**Recorded data**

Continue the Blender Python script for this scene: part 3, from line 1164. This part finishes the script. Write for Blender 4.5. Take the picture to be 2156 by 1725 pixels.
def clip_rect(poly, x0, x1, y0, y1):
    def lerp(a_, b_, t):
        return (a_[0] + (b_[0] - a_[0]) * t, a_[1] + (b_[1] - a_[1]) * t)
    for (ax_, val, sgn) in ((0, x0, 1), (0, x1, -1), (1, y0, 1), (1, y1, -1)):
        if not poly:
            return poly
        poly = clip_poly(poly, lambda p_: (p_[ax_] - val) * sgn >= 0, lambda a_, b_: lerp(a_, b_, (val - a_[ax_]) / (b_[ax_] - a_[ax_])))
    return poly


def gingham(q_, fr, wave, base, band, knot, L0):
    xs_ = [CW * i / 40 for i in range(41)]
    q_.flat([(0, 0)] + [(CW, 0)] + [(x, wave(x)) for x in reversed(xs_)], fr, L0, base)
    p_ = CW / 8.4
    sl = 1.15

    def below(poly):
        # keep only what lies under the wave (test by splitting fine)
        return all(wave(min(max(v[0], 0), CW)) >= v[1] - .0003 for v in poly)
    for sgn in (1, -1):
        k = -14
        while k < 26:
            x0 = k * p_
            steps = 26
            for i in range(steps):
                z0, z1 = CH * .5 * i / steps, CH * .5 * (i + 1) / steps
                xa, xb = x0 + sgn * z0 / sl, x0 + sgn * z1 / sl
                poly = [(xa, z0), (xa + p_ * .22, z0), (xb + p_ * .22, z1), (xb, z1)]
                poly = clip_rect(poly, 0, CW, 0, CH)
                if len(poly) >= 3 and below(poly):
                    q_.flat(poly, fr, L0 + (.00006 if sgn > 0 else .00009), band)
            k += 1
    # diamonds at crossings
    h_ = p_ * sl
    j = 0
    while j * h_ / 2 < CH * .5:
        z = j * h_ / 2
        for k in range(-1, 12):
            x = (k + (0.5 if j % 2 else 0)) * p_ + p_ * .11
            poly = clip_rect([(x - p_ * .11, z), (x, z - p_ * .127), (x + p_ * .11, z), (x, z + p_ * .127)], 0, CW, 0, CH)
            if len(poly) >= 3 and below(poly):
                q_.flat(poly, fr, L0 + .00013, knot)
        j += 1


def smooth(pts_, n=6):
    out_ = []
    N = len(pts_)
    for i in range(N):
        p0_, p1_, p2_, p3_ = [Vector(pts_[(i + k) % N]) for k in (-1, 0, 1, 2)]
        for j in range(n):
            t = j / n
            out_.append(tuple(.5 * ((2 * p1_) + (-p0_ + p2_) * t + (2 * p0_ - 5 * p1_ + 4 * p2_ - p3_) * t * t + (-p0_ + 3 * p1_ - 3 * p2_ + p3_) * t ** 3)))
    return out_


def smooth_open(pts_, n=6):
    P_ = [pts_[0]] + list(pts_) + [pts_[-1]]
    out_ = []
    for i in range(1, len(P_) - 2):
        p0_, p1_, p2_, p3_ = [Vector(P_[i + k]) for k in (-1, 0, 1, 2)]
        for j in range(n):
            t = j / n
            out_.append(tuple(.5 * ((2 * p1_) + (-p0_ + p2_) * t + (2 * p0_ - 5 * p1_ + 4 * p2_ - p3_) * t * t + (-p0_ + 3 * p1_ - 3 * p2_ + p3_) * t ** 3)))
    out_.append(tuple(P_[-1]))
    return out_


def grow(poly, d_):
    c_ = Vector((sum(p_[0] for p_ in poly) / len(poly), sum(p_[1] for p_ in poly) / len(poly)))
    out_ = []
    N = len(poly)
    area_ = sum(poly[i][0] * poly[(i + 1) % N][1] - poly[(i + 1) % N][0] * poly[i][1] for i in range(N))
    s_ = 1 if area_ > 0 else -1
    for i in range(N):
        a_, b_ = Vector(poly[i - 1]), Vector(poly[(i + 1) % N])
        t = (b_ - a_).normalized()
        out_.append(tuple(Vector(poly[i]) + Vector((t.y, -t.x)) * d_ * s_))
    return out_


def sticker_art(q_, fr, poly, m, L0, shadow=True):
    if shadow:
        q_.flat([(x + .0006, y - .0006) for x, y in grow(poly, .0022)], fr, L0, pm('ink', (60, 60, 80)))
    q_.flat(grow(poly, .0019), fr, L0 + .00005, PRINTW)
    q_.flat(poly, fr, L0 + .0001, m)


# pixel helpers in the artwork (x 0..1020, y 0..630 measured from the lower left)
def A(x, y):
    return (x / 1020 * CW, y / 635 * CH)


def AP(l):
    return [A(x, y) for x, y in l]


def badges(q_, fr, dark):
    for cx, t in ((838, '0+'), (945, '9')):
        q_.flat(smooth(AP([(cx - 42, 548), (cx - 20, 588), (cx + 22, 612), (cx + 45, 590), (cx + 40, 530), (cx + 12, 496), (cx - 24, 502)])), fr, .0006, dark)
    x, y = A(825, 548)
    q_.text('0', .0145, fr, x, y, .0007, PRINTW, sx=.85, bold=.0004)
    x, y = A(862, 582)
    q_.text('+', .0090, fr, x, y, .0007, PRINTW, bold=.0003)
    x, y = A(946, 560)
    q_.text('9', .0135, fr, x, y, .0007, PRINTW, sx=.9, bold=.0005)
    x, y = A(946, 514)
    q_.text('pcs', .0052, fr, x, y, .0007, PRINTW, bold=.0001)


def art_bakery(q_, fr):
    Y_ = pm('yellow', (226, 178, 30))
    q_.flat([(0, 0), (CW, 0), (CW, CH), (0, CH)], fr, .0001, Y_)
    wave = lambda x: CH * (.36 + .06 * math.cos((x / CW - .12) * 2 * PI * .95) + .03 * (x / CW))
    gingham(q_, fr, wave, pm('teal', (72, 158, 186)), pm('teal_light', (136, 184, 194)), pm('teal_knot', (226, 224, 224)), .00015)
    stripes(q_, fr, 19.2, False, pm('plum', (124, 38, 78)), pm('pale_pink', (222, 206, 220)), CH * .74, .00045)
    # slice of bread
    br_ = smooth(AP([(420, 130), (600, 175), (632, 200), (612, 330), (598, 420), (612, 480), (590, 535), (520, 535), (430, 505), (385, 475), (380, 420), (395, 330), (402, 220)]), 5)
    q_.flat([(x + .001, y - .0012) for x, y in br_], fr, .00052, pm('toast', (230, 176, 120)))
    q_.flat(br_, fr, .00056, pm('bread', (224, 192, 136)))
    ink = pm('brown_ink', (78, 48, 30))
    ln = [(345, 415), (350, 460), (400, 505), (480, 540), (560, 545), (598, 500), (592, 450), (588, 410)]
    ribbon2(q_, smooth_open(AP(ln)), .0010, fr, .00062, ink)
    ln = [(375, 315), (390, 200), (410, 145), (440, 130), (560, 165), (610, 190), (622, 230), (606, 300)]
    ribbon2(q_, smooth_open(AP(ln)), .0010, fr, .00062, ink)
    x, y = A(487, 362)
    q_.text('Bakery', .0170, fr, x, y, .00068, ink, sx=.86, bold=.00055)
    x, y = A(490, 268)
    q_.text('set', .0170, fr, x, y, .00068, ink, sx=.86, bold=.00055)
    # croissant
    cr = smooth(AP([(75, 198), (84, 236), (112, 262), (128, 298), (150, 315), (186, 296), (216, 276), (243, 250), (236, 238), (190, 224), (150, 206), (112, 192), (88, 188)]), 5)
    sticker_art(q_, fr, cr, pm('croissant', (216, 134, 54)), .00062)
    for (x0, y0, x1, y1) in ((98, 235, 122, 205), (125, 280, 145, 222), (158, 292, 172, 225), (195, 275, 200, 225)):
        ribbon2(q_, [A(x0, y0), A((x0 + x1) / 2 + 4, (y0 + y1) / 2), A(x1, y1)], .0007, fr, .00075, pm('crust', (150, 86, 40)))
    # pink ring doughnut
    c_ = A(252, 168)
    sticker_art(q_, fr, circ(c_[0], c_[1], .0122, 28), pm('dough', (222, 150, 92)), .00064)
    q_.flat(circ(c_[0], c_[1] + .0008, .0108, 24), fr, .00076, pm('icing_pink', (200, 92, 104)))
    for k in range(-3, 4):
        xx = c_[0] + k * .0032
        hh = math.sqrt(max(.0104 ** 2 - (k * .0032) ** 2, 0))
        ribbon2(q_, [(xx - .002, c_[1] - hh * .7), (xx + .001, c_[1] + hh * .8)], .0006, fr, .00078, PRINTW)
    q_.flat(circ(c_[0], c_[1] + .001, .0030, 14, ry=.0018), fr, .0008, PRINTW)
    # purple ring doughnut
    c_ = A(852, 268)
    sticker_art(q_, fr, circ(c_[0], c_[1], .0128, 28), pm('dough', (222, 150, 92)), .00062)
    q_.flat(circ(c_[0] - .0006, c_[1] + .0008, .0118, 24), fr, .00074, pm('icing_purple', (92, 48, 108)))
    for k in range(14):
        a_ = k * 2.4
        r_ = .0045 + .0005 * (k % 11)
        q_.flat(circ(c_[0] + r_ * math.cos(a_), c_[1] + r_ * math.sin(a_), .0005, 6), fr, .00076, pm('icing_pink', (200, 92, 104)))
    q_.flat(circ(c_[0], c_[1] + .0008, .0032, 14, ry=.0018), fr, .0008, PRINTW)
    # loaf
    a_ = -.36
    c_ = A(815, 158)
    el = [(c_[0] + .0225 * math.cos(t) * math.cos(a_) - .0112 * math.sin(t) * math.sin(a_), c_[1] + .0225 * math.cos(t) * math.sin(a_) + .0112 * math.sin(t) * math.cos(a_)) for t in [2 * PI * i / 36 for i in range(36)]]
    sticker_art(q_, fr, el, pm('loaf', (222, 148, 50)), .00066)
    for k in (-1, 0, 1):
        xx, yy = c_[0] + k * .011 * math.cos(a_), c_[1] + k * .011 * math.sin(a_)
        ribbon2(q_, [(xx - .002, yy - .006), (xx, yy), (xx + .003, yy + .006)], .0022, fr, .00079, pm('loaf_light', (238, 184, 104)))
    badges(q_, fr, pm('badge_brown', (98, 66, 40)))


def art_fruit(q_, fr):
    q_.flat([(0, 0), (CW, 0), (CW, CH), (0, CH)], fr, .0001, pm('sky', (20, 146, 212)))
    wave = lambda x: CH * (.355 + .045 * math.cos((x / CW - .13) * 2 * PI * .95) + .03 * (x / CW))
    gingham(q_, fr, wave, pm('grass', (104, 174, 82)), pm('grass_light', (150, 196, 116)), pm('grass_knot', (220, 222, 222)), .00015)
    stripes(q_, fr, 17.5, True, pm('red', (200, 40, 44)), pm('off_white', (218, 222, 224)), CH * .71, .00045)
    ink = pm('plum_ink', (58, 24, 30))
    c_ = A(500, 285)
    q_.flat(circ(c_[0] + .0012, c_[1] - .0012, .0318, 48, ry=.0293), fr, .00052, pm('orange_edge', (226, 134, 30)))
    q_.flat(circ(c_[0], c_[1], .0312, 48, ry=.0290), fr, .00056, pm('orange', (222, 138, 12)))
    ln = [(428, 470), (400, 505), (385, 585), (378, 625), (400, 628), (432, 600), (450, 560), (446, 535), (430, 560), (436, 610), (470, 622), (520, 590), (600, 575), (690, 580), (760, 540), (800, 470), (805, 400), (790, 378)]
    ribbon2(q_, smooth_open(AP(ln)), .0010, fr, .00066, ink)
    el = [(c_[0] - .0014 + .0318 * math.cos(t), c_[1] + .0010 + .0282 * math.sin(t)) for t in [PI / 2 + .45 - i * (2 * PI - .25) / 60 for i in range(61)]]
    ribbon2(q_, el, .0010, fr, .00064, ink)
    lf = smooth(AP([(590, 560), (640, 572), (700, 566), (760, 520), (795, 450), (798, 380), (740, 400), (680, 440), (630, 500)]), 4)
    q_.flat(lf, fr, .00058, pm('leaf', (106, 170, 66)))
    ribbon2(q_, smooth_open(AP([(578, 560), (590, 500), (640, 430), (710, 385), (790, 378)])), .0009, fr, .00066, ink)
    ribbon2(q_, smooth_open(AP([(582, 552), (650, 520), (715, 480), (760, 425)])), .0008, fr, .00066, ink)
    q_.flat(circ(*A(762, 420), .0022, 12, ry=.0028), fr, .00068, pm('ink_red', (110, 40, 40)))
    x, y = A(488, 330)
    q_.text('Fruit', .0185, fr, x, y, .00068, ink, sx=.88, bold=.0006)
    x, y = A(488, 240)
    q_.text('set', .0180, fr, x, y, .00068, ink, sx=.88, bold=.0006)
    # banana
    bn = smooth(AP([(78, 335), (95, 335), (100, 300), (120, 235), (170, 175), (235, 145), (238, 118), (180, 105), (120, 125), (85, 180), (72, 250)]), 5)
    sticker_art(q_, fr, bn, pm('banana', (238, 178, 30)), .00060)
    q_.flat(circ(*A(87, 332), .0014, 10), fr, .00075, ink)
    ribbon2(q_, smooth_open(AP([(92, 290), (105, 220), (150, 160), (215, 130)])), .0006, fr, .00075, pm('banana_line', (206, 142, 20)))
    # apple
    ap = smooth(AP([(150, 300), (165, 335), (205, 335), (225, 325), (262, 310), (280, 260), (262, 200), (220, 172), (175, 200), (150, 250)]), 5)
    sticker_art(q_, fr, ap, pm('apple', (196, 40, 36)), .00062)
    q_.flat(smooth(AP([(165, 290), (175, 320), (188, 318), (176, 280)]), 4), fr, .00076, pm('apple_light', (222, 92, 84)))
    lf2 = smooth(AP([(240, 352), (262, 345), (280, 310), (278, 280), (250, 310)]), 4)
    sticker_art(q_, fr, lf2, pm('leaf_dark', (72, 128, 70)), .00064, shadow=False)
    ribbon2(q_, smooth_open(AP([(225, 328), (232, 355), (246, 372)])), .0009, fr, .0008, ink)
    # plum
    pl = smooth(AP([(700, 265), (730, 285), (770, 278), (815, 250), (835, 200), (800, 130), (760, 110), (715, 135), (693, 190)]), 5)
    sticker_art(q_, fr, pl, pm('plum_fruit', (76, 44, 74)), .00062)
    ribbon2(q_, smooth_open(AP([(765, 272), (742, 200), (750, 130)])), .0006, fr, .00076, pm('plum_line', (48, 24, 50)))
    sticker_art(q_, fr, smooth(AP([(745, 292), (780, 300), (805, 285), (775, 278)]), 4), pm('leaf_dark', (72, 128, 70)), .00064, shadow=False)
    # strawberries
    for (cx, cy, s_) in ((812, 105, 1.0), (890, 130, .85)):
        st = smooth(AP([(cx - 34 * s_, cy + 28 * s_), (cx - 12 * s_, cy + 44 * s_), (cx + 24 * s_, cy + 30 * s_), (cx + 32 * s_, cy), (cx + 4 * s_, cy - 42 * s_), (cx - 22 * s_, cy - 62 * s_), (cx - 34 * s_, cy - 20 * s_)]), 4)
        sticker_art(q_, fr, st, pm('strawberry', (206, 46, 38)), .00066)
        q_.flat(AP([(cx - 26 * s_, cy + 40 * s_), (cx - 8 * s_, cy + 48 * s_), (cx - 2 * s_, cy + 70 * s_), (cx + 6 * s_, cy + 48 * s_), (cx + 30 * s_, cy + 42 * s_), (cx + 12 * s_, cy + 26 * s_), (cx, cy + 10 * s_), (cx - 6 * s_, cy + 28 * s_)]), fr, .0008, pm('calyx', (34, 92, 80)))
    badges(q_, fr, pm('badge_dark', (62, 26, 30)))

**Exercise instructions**
Look through the material above. Copy each line where the word "from" appears.

**Answer in full**
Continue the Blender Python script for this scene: part 3, from line 1164. This part finishes the script. Write for Blender 4.5. Take the picture to be 2156 by 1725 pixels.
# pixel helpers in the artwork (x 0..1020, y 0..630 measured from the lower left)